Quel message à l’Occident sur la façon dont il devrait agir ?

Une parole à l'Occident: faire un sérieux examen de conscience; relire les guerres des 20 dernières années et en tirer la leçon. Les guerres ont-elles été cohérentes dans leurs objectifs et leurs résultats? L'Irak est-il libre et démocratique ? N’y a-t-il pas eu davantage de victimes? La guerre d’Irak n’est pas la seule à examiner. Je l’ai citée à titre d’exemple. Les victimes de la guerre en Irak après la chute du Régime sont-elles moins nombreuses qu’au temps du dictateur?

Je ne suis certes pas pro-dictateurs. Mais ma question est celle-ci: un million de victimes et la déstabilisation d’un pays sont-ils vraiment l’unique moyen et l’unique prix à payer pour se libérer d’un dictateur ? Une autre question à se poser pendant l’examen de conscience: y a-t-il d’abord le droit à la vie ou le droit à la liberté? Tant de guerres ont été perdues, avec tant de vies humaines au nom de la liberté…

Le monde occidental ne comprend pas parce que les chrétiens sont du côté du Régime, et donc ils voient les chrétiens sous un autre angle. Je ne sais pas ce que sera la situation des chrétiens une fois l’Opposition au pouvoir. Pourriez-vous nous donner une explication de la situation des chrétiens et pourquoi ils sont favorables au Régime?

Tout d’abord je tiens à préciser qu’il n’y a pas de vies qui ont plus de prix que d’autres. La vie de tous est chère au Créateur. Les chrétiens n’ont pas été confrontés à des choix meilleurs à faire mais sont confrontés à de dures réalités. Où ont fini les chrétiens de Turquie ? Les chrétiens d’Irak où sont-ils ? Les chrétiens d’Egypte où sont-ils ? Que vivent-ils?

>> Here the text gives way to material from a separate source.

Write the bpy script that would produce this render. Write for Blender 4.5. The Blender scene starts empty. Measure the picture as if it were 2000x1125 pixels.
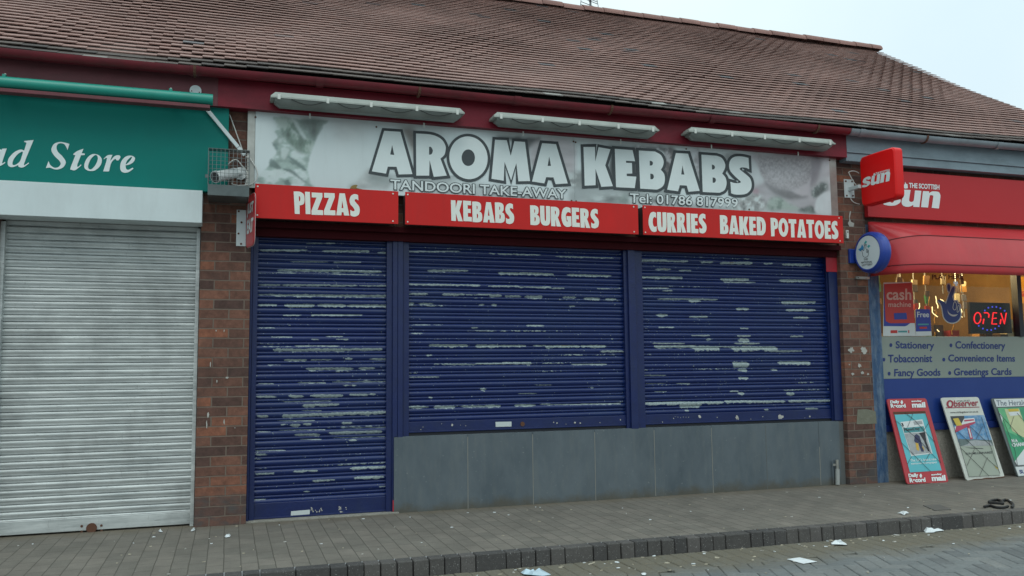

Les chrétiens de Syrie voient des guerres absurdes, mensongères, qui conduisent à la déstabilisation et à la destruction de leurs pays et les oblige à émigrer vers des destinations inconnues pour recommencer leur vie à zéro et quitter les Pays de toute leur histoire et leur culture et leur identité chrétienne et leur travail.